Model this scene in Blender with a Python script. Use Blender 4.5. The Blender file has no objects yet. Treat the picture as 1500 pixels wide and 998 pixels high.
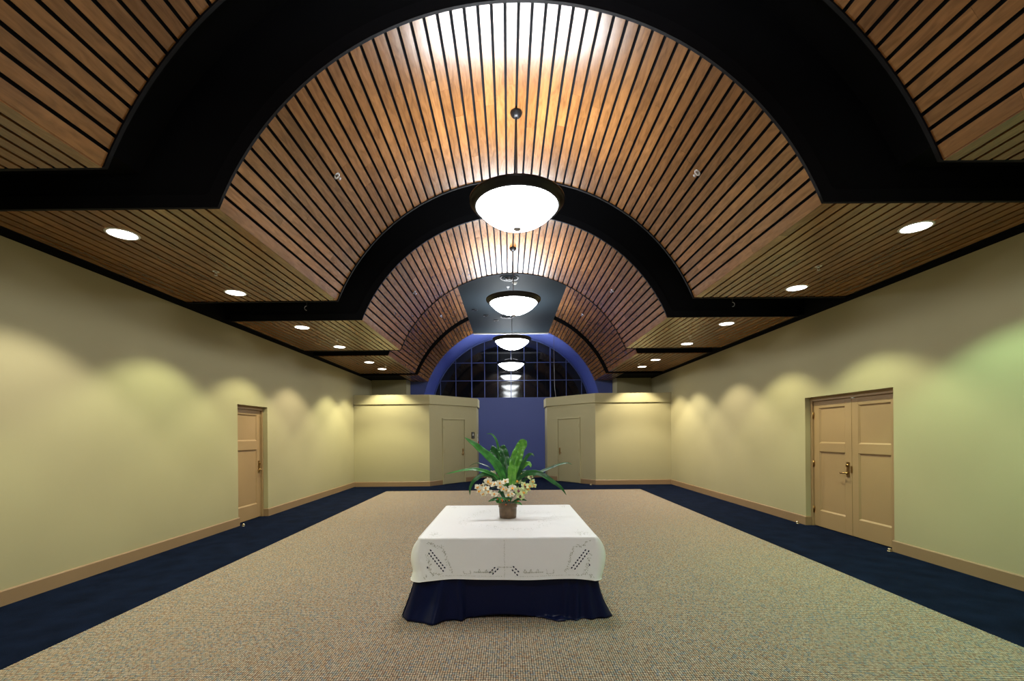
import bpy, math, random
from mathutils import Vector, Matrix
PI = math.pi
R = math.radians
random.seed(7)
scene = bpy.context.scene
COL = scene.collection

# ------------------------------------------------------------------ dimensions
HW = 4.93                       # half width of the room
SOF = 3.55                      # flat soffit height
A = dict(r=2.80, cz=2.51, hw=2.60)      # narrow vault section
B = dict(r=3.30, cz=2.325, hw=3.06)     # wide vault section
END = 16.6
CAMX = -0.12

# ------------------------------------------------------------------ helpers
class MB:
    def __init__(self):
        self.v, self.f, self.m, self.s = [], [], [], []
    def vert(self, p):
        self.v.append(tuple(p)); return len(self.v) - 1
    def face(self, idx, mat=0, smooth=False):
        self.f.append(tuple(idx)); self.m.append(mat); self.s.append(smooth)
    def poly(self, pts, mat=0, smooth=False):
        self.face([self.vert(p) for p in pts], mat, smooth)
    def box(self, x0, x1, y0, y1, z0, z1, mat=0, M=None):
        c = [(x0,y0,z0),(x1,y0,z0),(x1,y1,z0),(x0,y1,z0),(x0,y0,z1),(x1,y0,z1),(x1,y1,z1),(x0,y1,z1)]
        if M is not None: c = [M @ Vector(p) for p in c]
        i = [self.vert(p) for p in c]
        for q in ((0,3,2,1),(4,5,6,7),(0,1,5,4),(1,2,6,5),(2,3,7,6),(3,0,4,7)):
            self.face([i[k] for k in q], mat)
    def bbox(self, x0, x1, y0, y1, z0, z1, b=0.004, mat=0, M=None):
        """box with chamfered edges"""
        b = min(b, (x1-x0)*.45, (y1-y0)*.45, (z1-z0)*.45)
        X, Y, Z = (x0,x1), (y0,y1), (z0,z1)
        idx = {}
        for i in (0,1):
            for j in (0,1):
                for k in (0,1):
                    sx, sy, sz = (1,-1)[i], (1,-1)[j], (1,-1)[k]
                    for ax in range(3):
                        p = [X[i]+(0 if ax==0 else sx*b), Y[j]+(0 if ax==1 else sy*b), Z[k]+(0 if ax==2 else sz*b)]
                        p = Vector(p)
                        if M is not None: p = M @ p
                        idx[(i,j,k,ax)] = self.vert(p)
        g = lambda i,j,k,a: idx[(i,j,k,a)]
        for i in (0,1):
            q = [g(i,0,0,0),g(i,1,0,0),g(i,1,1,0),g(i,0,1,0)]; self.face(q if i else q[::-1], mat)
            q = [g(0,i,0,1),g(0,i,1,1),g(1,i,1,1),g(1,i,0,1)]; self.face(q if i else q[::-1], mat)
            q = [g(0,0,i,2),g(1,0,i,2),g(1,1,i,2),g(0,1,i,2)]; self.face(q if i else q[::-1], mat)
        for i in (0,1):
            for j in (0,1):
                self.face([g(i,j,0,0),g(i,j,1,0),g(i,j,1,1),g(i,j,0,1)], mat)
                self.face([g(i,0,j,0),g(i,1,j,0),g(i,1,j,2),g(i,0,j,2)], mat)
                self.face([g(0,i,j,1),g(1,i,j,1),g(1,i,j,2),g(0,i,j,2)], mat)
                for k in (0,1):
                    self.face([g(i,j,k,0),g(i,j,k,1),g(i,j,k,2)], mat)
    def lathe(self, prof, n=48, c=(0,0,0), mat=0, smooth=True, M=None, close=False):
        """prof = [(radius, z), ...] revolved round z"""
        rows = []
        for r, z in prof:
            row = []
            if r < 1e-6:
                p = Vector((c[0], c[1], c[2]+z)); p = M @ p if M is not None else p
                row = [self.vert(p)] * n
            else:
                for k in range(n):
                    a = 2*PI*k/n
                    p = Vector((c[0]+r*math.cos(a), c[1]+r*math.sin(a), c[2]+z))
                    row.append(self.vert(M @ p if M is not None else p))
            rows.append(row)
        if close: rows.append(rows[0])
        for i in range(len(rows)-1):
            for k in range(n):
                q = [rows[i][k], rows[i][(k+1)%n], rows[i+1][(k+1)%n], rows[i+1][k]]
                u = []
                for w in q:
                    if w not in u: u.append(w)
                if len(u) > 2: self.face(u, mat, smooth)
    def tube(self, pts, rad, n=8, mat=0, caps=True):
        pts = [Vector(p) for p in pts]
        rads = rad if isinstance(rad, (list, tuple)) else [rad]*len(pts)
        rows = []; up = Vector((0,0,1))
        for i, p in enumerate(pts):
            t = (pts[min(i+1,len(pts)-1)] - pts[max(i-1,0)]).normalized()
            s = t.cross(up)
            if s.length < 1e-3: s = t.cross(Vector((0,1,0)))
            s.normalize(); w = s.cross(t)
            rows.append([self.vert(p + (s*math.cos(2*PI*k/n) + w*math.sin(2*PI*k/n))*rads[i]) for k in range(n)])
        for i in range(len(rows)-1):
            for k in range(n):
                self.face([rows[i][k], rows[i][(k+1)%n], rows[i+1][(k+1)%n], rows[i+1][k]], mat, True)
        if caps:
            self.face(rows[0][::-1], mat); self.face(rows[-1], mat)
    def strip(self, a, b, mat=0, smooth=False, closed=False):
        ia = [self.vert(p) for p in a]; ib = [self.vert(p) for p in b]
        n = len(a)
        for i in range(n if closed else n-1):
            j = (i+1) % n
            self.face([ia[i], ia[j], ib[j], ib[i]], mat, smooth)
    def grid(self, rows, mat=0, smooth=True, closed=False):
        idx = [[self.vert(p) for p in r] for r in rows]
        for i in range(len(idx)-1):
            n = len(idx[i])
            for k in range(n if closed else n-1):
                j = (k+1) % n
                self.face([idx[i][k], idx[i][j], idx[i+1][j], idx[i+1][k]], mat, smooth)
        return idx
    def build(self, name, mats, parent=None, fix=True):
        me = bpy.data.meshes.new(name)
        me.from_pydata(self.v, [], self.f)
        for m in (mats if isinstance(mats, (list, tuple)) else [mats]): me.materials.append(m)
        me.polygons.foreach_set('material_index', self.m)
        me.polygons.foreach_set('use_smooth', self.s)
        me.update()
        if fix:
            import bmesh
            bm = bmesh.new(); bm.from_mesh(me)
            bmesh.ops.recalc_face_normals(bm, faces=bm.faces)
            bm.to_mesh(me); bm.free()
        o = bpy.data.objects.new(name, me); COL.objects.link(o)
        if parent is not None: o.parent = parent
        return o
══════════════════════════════
— What the exercise asks —
Skip the pictures and restate exactly the lines from the beginning of the listing to the line with "COL = scene.collection", that line included.

— Full response —
Model this scene in Blender with a Python script. Use Blender 4.5. The Blender file has no objects yet. Treat the picture as 1500 pixels wide and 998 pixels high.
import bpy, math, random
from mathutils import Vector, Matrix
PI = math.pi
R = math.radians
random.seed(7)
scene = bpy.context.scene
COL = scene.collection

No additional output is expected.